Cerobong asap menjadi salah satu strategi riil yang bisa dimanfaatkan untuk mengatasi polusi industri tahu. Menurut Dr Azizah, cerobong asap menjadi faktor penting, di samping perilaku masyarakat. Sementara itu, Rodik Wahyu Indrawan SST MTrT, Dosen FTMM UNAIR menerangkan bagaimana seharusnya cerobong asap yang sesuai standar. Antara lain melakukan peninggian cerobong asap sesuai standar SNI.

“Kami juga melakukan penelitian cerobong asap, kita carikan standar SNI. Untuk tinggi bisa disesuaikan sekitar 9 hingga 10 meter,” katanya. Selain itu, imbuh Rodik, pemasangan sistem filtrasi udara untuk memastikan efektivitas cerobong asap juga diperlukan.

Komitmen terhadap SDGs

Kerja sama tersebut sekaligus menunjukkan komitmen nyata UNAIR dalam mendukung pencapaian Tujuan Pembangunan Berkelanjutan (Sustainable Development Goals). Isu pencemaran udara akibat pembakaran limbah plastik dalam industri tahu berkaitan erat dengan SDGs 3 (Kehidupan Sehat dan Sejahtera), SDGs 11 (Kota dan Pemukiman yang Berkelanjutan), SDGs 12 (Konsumsi dan Produksi yang Bertanggung Jawab), serta SDGs 13 (Penanganan Perubahan Iklim).

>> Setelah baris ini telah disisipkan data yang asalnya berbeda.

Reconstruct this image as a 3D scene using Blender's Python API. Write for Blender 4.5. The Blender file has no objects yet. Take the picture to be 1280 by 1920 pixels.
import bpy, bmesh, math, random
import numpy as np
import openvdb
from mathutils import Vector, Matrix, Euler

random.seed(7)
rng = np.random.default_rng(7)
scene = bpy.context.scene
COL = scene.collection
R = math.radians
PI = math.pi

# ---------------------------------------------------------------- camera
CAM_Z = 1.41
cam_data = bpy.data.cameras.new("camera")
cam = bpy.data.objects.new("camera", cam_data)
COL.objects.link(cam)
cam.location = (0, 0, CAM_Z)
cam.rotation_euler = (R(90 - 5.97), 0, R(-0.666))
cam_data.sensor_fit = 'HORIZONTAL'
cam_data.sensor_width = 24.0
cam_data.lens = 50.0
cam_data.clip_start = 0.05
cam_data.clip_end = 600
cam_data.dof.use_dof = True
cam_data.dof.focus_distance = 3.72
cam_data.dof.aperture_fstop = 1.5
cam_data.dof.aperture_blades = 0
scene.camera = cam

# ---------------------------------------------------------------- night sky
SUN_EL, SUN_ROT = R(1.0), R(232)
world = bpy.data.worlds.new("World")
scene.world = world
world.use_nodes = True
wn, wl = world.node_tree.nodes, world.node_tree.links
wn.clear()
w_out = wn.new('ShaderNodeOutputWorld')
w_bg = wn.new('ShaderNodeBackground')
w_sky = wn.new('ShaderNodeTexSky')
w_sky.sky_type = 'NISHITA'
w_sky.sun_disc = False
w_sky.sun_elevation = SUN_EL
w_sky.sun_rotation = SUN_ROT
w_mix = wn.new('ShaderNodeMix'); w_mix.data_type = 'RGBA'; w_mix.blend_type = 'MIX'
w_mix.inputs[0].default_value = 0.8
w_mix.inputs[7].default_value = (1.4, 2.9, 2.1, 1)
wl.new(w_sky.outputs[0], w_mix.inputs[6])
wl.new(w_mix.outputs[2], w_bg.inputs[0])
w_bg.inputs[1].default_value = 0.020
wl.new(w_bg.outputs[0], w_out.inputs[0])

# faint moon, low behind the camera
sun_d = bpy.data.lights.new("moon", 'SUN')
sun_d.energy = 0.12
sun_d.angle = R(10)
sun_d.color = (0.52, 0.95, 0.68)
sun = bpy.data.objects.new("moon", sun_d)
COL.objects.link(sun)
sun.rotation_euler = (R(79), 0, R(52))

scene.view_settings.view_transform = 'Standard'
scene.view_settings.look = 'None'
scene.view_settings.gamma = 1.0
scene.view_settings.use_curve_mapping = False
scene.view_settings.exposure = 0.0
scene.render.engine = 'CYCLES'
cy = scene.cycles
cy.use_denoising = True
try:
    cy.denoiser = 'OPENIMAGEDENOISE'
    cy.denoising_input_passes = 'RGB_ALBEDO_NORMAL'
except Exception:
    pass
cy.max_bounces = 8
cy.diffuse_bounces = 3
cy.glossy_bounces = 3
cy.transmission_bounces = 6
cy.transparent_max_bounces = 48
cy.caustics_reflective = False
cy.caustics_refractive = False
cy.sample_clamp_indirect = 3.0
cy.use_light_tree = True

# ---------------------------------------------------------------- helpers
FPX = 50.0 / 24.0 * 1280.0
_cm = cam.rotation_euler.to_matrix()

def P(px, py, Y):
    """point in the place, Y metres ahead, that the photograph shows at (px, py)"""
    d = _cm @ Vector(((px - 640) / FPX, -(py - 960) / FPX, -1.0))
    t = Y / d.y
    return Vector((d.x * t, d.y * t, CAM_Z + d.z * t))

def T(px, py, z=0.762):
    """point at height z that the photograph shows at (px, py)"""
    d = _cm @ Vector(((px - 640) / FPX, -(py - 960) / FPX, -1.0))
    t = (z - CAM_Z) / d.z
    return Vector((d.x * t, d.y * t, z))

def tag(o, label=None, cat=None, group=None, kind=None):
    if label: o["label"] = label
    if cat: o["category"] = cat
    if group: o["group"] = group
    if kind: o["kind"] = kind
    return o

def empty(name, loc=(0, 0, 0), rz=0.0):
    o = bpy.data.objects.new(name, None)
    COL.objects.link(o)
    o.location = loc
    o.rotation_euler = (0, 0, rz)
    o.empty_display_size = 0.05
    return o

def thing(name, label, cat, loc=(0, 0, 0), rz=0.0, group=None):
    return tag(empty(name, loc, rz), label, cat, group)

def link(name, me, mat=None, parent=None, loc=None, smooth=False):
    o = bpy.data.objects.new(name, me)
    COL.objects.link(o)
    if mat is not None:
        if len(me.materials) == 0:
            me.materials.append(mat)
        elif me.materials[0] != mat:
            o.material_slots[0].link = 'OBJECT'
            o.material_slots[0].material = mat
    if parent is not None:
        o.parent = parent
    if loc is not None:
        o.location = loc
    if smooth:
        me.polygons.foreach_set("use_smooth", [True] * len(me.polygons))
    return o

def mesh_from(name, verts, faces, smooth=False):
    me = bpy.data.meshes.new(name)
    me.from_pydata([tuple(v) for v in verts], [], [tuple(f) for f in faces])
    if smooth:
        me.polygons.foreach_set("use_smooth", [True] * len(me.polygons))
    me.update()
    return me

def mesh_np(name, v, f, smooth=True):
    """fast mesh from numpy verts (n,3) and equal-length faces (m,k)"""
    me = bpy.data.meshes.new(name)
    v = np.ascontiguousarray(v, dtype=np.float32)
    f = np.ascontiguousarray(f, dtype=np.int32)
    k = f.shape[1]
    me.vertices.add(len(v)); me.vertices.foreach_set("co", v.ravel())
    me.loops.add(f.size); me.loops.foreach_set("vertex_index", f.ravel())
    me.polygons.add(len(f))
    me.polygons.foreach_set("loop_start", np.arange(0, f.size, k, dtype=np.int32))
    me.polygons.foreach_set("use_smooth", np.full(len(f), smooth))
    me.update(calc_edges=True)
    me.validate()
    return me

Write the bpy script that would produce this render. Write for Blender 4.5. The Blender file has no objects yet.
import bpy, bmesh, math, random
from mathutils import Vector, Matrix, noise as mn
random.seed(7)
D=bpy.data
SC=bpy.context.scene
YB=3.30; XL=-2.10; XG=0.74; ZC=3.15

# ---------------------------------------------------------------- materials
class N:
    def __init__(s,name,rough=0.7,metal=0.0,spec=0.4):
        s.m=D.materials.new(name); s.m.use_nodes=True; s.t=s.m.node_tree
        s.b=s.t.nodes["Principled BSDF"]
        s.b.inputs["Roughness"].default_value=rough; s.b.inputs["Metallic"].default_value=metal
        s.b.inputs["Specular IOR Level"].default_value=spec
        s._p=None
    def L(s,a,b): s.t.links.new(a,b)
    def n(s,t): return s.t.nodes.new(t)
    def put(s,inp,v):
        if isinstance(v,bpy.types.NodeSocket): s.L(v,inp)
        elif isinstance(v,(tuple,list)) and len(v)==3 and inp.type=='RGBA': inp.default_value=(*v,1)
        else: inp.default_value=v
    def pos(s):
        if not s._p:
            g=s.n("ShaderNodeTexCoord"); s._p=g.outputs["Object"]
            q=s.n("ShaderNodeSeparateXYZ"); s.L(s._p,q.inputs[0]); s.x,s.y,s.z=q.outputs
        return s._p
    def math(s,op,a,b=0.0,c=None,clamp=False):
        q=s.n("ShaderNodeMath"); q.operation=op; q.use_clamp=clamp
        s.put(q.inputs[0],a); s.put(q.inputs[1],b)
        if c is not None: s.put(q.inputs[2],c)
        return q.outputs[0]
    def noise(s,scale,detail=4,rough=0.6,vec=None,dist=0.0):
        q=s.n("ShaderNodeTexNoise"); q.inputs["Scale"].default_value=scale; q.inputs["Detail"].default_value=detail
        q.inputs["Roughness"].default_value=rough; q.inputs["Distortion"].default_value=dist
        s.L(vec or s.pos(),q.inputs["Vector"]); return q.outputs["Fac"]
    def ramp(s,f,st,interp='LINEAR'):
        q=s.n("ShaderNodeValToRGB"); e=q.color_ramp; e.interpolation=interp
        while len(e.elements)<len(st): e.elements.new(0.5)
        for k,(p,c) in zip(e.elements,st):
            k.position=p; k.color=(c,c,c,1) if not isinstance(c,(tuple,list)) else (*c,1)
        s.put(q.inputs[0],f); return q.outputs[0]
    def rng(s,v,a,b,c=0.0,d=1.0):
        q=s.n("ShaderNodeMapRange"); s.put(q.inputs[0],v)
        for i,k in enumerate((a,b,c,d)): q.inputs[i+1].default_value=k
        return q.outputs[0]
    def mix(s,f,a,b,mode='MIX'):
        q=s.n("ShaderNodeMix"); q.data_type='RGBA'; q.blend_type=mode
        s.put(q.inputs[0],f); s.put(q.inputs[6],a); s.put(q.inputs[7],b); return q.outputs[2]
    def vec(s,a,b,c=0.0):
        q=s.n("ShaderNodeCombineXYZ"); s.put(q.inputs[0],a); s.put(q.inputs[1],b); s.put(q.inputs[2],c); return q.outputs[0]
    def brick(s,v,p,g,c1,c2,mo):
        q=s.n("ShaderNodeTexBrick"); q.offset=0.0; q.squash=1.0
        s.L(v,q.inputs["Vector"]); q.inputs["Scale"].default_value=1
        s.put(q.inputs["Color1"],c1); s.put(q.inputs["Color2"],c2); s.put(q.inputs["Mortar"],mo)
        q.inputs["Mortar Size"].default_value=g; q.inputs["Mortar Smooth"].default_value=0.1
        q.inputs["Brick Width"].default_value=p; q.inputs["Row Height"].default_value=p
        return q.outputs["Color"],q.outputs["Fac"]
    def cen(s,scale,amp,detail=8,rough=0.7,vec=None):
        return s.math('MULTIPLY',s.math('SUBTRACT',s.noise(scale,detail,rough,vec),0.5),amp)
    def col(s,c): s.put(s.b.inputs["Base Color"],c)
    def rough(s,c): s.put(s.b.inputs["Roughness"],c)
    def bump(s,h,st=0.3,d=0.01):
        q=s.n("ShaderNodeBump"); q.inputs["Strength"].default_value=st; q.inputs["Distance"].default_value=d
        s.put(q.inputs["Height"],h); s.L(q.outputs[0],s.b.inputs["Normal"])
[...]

Melalui pendekatan berbasis sains dan kolaborasi multisektor, UNAIR turut mendorong transisi industri rumah tangga menuju praktik yang lebih ramah lingkungan. Kolaborasi berbagai mitra ini juga sejalan dengan SDGs ke-17 yakni partnership for the goals (kemitraan untuk mencapai tujuan). Pendekatan ini juga memperkuat posisi SDGs Center UNAIR sebagai katalisator transformasi sosial dan lingkungan, sekaligus menjawab tantangan lokal dengan solusi yang terintegrasi secara global.

Adanya penguatan sinergi antara akademisi, pemerintah daerah, sektor swasta, masyarakat sipil, NGO dan media (hexahelix) menegaskan peran penting perguruan tinggi dalam pengarusutamaan SDGs. Terutama melalui riset aplikatif, pemberdayaan masyarakat, dan inovasi teknologi berkelanjutan.